Dans un grand hôtel fastueux, un homme tente de convaincre une femme qu’ils ont eu une liaison l’année dernière à Marienbad…

Lion d’Or à la Mostra de Venise en 1961 (où, fait exceptionnel, A. Resnais réalisateur et A. Robbe-Grillet scénariste reçoivent chacun une statuette !), le film sort aussitôt en septembre sur les écrans français et déclenche une polémique entre une majorité enthousiaste parlant d’œuvre labyrinthique d’une profondeur éblouissante et une minorité virulente dénonçant un formalisme creux à la manière de Marcel L’Herbier. En fait, détesté par les « jeunes turcs » de la critique à la fin des années 50, l’auteur de L’Inhumaine (1924) et de L’Argent (1928) a été largement réhabilité depuis, ce qui ôte aujourd’hui leur principal argument aux détracteurs de Marienbad qui travaille justement ces contradictions surprenantes entre des effets d’un autre âge et une forme à la limpide beauté créatrice de sens.

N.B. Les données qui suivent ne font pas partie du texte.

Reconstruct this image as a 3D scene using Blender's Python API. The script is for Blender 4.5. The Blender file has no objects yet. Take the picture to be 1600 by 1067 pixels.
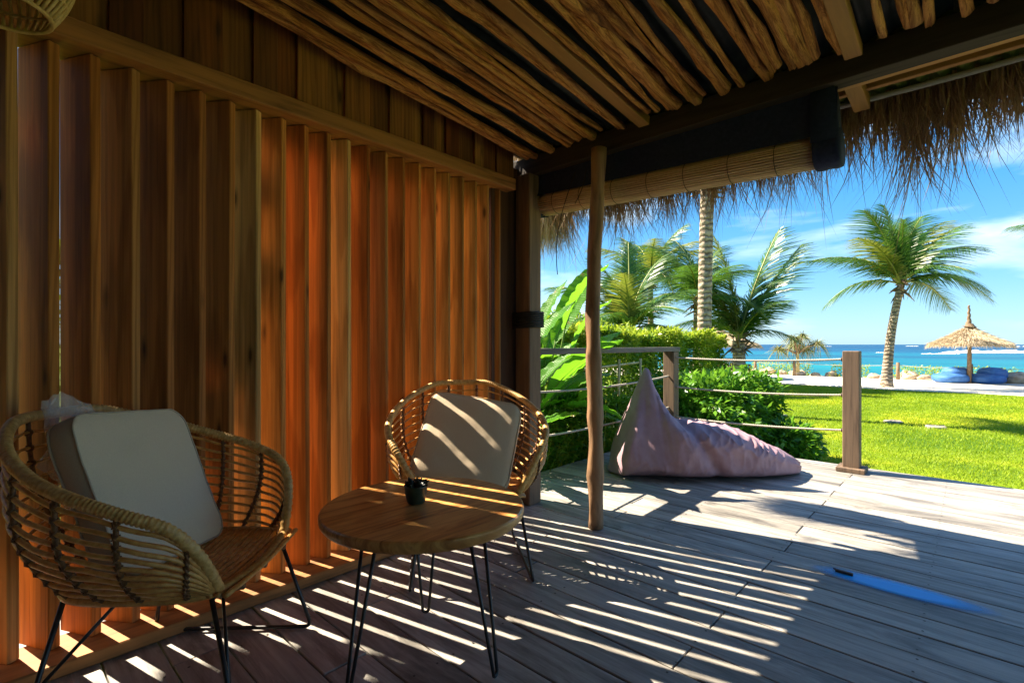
import bpy, math, random
import numpy as np
from mathutils import Vector, Matrix, noise
R = math.radians
rnd = random.Random(7)
nr = np.random.default_rng(7)
S = bpy.context.scene
COL = S.collection

# ------------------------------------------------------------------ camera, sky, sun, exposure
YAW = R(42.7); CH = 1.05; F = 775.0
cam_d = bpy.data.cameras.new('camera'); cam = bpy.data.objects.new('camera', cam_d); COL.objects.link(cam)
cam.location = (0, 0, CH); cam.rotation_euler = (R(90), 0, YAW)
cam_d.sensor_width = 36; cam_d.lens = F / 1600 * 36; cam_d.shift_y = 4.5 / 1600
cam_d.clip_start = .02; cam_d.clip_end = 20000
S.camera = cam
SUN_EL, SUN_AZ = 47.0, 14.0          # light travels towards +X, a little +Y
sv = Vector((math.cos(R(SUN_AZ)) * math.cos(R(SUN_EL)), math.sin(R(SUN_AZ)) * math.cos(R(SUN_EL)), -math.sin(R(SUN_EL))))
W = bpy.data.worlds.new('World'); S.world = W; W.use_nodes = True
wn = W.node_tree; wn.nodes.clear()
def N(nt, t, **kw):
    n = nt.nodes.new(t)
    for k, v in kw.items():
        if k.startswith('i_'):
            key = k[2:]; key = int(key) if key.isdigit() else key.replace('_', ' ')
            n.inputs[key].default_value = v
        else: setattr(n, k, v)
    return n
def L(nt, a, b): nt.links.new(a, b)
sky = N(wn, 'ShaderNodeTexSky', sky_type='NISHITA', sun_disc=False)
sky.sun_elevation = R(SUN_EL); sky.sun_rotation = math.atan2(-sv.x, -sv.y); sky.altitude = 0; sky.air_density = 1.0; sky.dust_density = .4; sky.ozone_density = 2.5
hs = N(wn, 'ShaderNodeHueSaturation', i_Hue=.5, i_Saturation=1.2, i_Value=1.0)
L(wn, sky.outputs[0], hs.inputs['Color'])
tc = N(wn, 'ShaderNodeTexCoord')
sep = N(wn, 'ShaderNodeSeparateXYZ'); L(wn, tc.outputs['Generated'], sep.inputs[0])
grd = N(wn, 'ShaderNodeValToRGB'); ge = grd.color_ramp.elements      # clear tropical blue, paler towards the horizon
ge[0].position = 0; ge[0].color = (.27, .60, .86, 1); ge[1].position = 1; ge[1].color = (.01, .12, .50, 1)
for p_, c_ in ((.10, (.13, .48, .86)), (.25, (.035, .36, .82)), (.5, (.012, .22, .66))): e_ = ge.new(p_); e_.color = (*c_, 1)
L(wn, sep.outputs['Z'], grd.inputs[0])
gsc = N(wn, 'ShaderNodeVectorMath', operation='SCALE'); gsc.inputs['Scale'].default_value = 2.8; L(wn, grd.outputs[0], gsc.inputs[0])
smx = N(wn, 'ShaderNodeMixRGB', i_0=.8); L(wn, hs.outputs[0], smx.inputs[1]); L(wn, gsc.outputs[0], smx.inputs[2])
mp = N(wn, 'ShaderNodeMapping'); mp.inputs['Scale'].default_value = (1.0, 1.0, 4.2); mp.inputs['Location'].default_value = (2.35, 0.9, .35); L(wn, tc.outputs['Generated'], mp.inputs[0])
nz = N(wn, 'ShaderNodeTexNoise', i_Scale=2.6, i_Detail=9.0, i_Roughness=.52, i_Distortion=.25); L(wn, mp.outputs[0], nz.inputs['Vector'])
cr = N(wn, 'ShaderNodeValToRGB'); cr.color_ramp.elements[0].position = .51; cr.color_ramp.elements[1].position = .72; L(wn, nz.outputs[0], cr.inputs[0])
hz = N(wn, 'ShaderNodeMapRange', i_1=-.01, i_2=.05); L(wn, sep.outputs['Z'], hz.inputs[0])
mu = N(wn, 'ShaderNodeMath', operation='MULTIPLY'); L(wn, cr.outputs[0], mu.inputs[0]); L(wn, hz.outputs[0], mu.inputs[1])
mu2 = N(wn, 'ShaderNodeMath', operation='MULTIPLY', i_1=.95); L(wn, mu.outputs[0], mu2.inputs[0])
mx = N(wn, 'ShaderNodeMixRGB'); mx.inputs[2].default_value = (3.0, 3.6, 4.0, 1); L(wn, mu2.outputs[0], mx.inputs[0]); L(wn, smx.outputs[0], mx.inputs[1])
bg = N(wn, 'ShaderNodeBackground', i_Strength=.105); L(wn, mx.outputs[0], bg.inputs[0])
wo = N(wn, 'ShaderNodeOutputWorld'); L(wn, bg.outputs[0], wo.inputs[0])
sl = bpy.data.lights.new('sun', 'SUN'); sl.energy = 5.0; sl.angle = R(.4); sl.color = (1.0, .88, .70)
sun = bpy.data.objects.new('sun', sl); COL.objects.link(sun); sun.rotation_euler = sv.to_track_quat('-Z', 'Y').to_euler()
S.view_settings.view_transform = 'Standard'; S.view_settings.look = 'None'; S.view_settings.gamma = 1; S.view_settings.use_curve_mapping = False
S.view_settings.exposure = 2.0
S.render.engine = 'CYCLES'
S.cycles.use_denoising = True
S.cycles.max_bounces = 12; S.cycles.diffuse_bounces = 8; S.cycles.transparent_max_bounces = 16
S.cycles.sample_clamp_indirect = 6

# ------------------------------------------------------------------ helpers
VD = Vector((-math.sin(YAW), math.cos(YAW), 0)); RD = Vector((math.cos(YAW), math.sin(YAW), 0))
def at(px, py, z):                    # where the ray of a photo pixel meets the height z
    d = F * (CH - z) / (py - 538.0)
    p = VD * d + RD * ((px - 800) / F * d); return Vector((p.x, p.y, z))
def atd(px, d, z):                    # the point seen in column px at depth d
    p = VD * d + RD * ((px - 800) / F * d); return Vector((p.x, p.y, z))
def zat(py, d): return CH + (538.0 - py) / F * d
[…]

« Des salles silencieuses où les pas de celui qui s’avance sont absorbés par des tapis si beaux, si épais, qu’aucun bruit de pas ne parvient à sa propre oreille, comme si l’oreille, elle-même, de celui qui s’avance, une fois de plus, le long de ce couloir, à travers ces salons, ces galeries, dans cette construction d’un autre siècle, cet hôtel immense, luxueux, baroque, lugubre où des couloirs interminables se succèdent aux couloirs, silencieux, déserts, surchargés par des corps sombres froids des boiseries, de stucs, des panneaux moulurés, marbres, glaces noires, tableaux aux teintes noires, colonnes, encadrements sculptés des portes, enfilades de portes, de galeries, de couloirs transversaux qui débouchent à leur tour sur des salons déserts, des salons surchargés d’une ornementation d’un autre siècle. Des salles silencieuses où les pas de celui qui s’avance… »

Dans un palace somptueux évolue une clientèle anonyme de riches désoeuvrés. Un inconnu suit une femme. Il lui rappelle qu’ils se sont aimés, un an plus tôt. La femme refuse les souvenirs de cet homme. Peu à peu, elle se laisse convaincre. S’agit-il d’un manipulateur sadique ou est-elle une mythomane compulsive ? Ce qui s’assemble sous nos yeux comme les morceaux d’un immense puzzle appartient-il à un temps révolu, au présent ou à une rêverie éveillée ?

En 1961, Gabrielle Chanel a créé toutes les tenues portées par Delphine Seyrig. Alain Resnais souhaitait que l’actrice porte une garde-robe qui soit à la fois une évocation des tenues des stars des années 1920, tout en possédant cette élégance intemporelle si chère à Gabrielle Chanel. Ainsi les tenues choisies étaient des modèles issus des collections de haute couture de la maison.